**Task goal**
Note how many lines contain "empty" and give that number, with nothing else.

-- start of Given information --

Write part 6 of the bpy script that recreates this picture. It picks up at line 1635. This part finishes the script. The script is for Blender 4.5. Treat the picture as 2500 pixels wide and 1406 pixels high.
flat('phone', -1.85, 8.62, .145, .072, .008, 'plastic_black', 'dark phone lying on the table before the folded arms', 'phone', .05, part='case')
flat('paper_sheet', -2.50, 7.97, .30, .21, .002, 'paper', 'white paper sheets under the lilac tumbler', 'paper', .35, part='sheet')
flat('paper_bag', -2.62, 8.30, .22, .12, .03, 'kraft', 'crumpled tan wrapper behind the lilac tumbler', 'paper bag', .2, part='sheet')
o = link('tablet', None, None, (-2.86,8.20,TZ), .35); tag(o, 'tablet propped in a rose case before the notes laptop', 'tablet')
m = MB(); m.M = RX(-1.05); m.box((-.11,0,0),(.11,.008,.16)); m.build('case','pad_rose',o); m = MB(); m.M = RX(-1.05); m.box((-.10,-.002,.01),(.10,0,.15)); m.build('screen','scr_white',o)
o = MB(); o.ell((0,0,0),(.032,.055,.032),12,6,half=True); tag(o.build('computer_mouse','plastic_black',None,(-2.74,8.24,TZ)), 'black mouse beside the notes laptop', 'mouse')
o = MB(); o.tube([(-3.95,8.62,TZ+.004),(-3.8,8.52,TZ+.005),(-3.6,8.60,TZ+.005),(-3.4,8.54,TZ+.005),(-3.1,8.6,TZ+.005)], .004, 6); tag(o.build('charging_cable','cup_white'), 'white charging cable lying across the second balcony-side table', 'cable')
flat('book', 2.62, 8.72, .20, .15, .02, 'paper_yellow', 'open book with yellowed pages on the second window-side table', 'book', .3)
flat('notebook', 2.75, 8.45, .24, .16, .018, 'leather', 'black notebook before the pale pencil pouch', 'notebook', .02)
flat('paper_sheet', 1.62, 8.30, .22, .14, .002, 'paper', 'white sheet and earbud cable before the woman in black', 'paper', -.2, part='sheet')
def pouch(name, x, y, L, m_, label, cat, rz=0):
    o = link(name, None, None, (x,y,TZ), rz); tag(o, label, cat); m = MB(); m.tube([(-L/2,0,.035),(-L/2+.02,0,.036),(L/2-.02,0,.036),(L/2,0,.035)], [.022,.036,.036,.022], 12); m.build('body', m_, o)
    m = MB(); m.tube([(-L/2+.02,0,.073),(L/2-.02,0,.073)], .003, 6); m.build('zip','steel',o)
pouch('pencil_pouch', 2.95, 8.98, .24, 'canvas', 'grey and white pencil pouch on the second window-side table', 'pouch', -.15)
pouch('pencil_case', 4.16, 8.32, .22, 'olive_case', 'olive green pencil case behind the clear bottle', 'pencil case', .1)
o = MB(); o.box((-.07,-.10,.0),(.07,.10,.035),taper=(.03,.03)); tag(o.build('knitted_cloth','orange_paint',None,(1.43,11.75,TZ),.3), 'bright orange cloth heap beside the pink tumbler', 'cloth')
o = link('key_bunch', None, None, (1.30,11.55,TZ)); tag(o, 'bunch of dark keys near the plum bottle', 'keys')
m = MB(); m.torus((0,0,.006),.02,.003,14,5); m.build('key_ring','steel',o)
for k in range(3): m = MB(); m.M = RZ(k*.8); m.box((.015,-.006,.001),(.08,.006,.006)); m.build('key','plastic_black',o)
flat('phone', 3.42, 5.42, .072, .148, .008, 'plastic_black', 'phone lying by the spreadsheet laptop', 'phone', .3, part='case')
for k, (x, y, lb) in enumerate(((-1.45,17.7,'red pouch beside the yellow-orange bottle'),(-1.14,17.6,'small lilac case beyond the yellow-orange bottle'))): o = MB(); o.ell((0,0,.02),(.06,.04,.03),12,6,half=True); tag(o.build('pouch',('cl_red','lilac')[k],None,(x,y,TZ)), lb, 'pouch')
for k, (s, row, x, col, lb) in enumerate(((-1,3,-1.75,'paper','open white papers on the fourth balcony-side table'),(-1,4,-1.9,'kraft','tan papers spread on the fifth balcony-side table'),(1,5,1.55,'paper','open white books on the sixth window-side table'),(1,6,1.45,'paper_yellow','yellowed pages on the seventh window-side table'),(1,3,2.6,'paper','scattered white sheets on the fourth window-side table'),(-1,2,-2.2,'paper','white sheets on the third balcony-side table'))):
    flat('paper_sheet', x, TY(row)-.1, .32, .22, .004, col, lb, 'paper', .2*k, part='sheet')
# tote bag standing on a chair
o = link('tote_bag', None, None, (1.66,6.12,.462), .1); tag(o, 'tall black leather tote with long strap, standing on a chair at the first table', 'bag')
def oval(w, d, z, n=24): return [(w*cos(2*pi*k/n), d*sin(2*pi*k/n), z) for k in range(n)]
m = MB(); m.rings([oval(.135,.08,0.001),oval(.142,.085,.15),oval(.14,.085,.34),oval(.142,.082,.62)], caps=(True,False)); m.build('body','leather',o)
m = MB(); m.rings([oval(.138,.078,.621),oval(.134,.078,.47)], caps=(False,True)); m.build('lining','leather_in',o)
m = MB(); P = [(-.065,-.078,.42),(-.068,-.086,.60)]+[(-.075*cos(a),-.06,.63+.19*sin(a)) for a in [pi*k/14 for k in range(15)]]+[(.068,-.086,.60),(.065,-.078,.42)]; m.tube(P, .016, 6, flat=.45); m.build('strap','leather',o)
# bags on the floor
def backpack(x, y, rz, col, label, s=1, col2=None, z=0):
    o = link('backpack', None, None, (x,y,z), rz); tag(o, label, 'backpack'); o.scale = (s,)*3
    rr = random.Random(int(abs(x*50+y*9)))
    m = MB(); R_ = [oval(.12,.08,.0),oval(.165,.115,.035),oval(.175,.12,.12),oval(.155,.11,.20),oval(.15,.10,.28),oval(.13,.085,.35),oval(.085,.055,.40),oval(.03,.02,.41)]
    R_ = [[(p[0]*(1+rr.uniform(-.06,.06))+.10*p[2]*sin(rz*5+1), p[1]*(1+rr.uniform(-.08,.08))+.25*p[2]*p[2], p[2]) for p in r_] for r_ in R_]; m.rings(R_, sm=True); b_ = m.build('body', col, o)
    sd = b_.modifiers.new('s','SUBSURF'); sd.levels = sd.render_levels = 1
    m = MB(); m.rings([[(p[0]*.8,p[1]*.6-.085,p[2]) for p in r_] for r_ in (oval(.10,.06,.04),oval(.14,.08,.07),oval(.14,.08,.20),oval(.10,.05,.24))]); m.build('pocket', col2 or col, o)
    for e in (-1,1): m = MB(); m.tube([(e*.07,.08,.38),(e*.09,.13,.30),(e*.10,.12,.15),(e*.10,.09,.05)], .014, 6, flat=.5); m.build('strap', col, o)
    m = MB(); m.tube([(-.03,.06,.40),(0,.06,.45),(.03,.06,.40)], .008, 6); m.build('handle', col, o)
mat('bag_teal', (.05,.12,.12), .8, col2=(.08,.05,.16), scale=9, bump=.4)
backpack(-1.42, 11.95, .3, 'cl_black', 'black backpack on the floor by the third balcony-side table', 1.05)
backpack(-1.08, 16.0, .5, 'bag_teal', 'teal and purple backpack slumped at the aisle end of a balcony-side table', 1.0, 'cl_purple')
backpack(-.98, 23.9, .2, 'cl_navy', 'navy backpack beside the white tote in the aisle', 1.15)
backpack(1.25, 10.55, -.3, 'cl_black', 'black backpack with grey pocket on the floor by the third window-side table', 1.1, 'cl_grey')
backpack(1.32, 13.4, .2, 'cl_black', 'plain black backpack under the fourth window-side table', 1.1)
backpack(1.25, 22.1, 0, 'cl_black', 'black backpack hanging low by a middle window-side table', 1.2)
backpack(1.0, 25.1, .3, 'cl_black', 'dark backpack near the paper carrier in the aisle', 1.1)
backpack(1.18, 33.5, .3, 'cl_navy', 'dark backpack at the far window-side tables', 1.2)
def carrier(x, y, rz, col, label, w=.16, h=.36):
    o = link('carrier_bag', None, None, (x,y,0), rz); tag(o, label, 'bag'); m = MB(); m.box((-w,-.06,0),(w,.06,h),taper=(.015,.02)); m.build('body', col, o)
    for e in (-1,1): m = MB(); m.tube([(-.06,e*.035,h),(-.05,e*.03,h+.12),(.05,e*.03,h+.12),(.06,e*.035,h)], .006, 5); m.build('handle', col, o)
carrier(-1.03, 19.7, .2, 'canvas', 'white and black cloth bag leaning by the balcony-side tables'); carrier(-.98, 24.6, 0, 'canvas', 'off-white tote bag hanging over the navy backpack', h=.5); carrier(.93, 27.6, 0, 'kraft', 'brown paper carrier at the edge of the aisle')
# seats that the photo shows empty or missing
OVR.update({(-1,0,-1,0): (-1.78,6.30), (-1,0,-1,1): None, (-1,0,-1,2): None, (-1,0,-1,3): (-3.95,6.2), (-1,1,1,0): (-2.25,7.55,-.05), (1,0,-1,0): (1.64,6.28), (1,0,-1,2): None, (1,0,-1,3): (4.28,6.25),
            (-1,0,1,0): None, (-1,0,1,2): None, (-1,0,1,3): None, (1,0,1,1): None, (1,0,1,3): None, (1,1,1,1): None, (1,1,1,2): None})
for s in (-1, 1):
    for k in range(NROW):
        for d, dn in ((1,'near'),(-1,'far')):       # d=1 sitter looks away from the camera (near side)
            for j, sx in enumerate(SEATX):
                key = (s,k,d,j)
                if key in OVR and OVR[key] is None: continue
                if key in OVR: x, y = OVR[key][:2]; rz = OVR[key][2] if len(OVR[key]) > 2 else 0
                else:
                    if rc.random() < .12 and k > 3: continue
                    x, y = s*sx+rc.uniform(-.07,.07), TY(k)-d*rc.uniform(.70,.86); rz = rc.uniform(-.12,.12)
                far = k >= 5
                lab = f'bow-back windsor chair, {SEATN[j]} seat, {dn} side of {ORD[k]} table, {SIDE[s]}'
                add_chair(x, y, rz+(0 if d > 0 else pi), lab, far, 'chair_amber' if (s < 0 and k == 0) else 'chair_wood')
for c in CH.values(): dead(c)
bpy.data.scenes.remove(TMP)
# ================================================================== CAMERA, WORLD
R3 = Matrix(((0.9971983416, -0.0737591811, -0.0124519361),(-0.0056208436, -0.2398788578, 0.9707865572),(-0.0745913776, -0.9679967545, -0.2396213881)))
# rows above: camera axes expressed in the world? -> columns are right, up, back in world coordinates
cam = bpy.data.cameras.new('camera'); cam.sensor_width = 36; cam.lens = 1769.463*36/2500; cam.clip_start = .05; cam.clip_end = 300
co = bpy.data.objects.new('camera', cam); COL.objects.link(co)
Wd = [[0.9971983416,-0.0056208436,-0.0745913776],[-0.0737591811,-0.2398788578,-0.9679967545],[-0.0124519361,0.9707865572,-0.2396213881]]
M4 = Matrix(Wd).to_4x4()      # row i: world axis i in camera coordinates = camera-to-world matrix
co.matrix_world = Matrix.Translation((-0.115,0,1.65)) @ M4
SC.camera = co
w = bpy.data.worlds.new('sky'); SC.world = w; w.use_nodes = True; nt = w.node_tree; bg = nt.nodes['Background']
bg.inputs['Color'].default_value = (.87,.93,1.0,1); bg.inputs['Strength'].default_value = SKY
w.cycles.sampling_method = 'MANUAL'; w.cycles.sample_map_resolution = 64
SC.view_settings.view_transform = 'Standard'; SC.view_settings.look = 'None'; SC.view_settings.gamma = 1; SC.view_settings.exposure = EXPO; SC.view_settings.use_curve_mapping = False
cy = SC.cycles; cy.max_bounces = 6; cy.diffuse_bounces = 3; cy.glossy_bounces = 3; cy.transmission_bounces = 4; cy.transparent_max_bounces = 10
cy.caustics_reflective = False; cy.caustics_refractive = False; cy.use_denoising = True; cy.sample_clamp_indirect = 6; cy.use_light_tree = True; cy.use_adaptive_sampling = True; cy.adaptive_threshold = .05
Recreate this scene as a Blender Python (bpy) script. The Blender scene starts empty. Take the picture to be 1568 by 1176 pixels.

-- end of Given information --

**Exercise solution**
2